Van Buren and the Southerners were surprised when the federal judge Andrew Judson actually agreed with the abolitionists that the slaves were justified in rebellion because there was no positive law in effect by which they could legitimately be held in bondage. Although the movie does not bring out these details, Judson was a Jacksonian Democrat with a “notorious background of anti-black racism”, but even he had to grant Cinque and the others their freedom on natural rights grounds (Davis, p. 16). Immediately afterward, however, the van Buren administration appealed the case, and it eventually made its way to the Supreme Court, when the former president John Quincy Adams successfully argued their case. One of the most dramatic and emotional moments in the film comes when Adams tells the Court that if slavery can only be abolished through civil war, then let it come, for this would be the last battle of the American Revolution. As he actually wrote in real life, if they had been white the slaves would have been considered heroes like the American revolutionaries, for rising up against a pirate murderer, their tyrant and oppressor” (Davis, p.21). Even the Southerners on the Court like Chief Justice Roger B., Taney were forced to agree with him that since the slaves had been illegally kidnapped from Africa, in violation of Spanish and U.S. law, they had a natural right to be free.
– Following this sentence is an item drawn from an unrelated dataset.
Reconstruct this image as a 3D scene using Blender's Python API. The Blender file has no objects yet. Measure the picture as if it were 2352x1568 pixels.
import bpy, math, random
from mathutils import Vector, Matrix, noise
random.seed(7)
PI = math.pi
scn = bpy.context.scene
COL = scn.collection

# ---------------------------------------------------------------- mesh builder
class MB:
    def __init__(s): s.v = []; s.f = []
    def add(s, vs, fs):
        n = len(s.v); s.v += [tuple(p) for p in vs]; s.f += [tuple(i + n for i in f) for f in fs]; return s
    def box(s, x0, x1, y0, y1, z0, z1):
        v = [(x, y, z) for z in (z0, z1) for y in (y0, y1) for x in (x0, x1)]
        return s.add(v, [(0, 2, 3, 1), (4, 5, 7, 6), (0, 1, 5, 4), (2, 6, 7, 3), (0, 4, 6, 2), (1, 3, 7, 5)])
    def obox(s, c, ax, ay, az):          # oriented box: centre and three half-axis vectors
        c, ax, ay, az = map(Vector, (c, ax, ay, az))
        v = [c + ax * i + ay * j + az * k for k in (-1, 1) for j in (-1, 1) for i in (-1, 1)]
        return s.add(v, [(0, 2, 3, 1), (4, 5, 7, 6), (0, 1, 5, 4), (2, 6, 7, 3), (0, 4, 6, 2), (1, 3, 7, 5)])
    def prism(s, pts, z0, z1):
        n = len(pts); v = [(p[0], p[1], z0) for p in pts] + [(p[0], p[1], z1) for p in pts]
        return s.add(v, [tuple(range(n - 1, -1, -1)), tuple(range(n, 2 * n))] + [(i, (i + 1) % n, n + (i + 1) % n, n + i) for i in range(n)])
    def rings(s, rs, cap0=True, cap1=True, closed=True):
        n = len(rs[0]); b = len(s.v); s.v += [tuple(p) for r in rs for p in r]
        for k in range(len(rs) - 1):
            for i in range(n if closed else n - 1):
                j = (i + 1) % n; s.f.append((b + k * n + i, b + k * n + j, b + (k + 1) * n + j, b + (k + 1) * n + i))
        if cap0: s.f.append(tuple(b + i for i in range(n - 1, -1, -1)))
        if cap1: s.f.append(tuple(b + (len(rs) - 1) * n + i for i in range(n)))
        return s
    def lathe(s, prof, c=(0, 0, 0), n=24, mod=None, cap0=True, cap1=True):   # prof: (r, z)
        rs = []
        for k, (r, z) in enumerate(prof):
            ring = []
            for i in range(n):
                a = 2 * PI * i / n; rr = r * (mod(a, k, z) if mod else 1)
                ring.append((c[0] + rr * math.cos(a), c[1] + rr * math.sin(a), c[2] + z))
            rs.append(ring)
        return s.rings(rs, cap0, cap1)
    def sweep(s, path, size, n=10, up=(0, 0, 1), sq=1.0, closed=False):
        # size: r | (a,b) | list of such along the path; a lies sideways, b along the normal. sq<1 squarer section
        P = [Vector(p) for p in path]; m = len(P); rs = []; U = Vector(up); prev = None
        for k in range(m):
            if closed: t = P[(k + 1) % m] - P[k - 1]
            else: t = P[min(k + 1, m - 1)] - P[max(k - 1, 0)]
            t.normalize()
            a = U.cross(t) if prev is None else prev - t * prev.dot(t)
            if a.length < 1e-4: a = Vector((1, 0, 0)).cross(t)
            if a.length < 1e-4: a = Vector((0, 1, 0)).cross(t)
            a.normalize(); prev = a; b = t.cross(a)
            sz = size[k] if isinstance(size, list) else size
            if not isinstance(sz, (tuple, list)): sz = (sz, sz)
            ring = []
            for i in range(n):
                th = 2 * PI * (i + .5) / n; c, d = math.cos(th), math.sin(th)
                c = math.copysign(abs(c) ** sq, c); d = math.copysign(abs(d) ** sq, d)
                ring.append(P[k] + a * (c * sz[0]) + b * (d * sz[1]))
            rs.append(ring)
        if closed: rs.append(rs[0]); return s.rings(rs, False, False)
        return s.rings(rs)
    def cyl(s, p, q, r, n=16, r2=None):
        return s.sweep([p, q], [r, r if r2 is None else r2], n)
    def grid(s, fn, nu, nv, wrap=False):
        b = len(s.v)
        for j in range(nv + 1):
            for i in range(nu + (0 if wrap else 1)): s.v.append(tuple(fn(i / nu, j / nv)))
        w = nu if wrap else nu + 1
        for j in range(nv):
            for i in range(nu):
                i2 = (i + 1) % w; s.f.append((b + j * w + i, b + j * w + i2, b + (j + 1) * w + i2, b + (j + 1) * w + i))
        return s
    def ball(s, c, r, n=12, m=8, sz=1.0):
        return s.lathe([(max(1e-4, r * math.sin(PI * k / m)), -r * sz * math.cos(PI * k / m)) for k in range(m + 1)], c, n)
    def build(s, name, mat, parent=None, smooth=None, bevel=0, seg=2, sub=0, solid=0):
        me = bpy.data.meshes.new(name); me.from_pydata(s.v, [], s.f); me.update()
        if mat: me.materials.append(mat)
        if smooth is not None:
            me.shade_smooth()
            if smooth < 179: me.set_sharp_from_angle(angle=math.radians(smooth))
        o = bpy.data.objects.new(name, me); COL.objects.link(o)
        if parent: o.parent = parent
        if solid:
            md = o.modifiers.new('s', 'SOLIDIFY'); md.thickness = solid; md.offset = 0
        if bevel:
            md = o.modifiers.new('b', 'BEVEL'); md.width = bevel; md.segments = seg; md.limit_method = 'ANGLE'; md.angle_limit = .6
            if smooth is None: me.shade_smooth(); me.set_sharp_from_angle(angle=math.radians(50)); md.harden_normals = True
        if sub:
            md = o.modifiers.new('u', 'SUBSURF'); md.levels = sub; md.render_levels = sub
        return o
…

I truly did like this movie because it was portrayed in such a realistic and accurate way, and explained the politics of the 1840s on the issue of slavery. All of these characters seemed very true to life, including the young professor Josiah Willard Gibbs, who finally learns to communicate with them in their native Mende language. One of the most emotional and dramatic scenes in the movie occurred in the federal courtroom in Connecticut, where Cinque and the others started crying out in English “Give us free! Give us free!” Of course was the entire theme of the film, and at least in this case, the moral principle was established as a matter of law despite all the political and economic pressures to simply return the slaves to Cuba for trial and execution. They do eventually return to Africa, thanks to the financial assistance of missionaries and abolitionists, so the movie has a very satisfying ending, although naturally it did require a civil war in the U.S. to finally abolish slavery, just as Adams predicted.
WORKS CITED
Davis, D.B. (2006). Inhuman Bondage: The Rise and Fall of Slavery in the New World. Oxford University Press.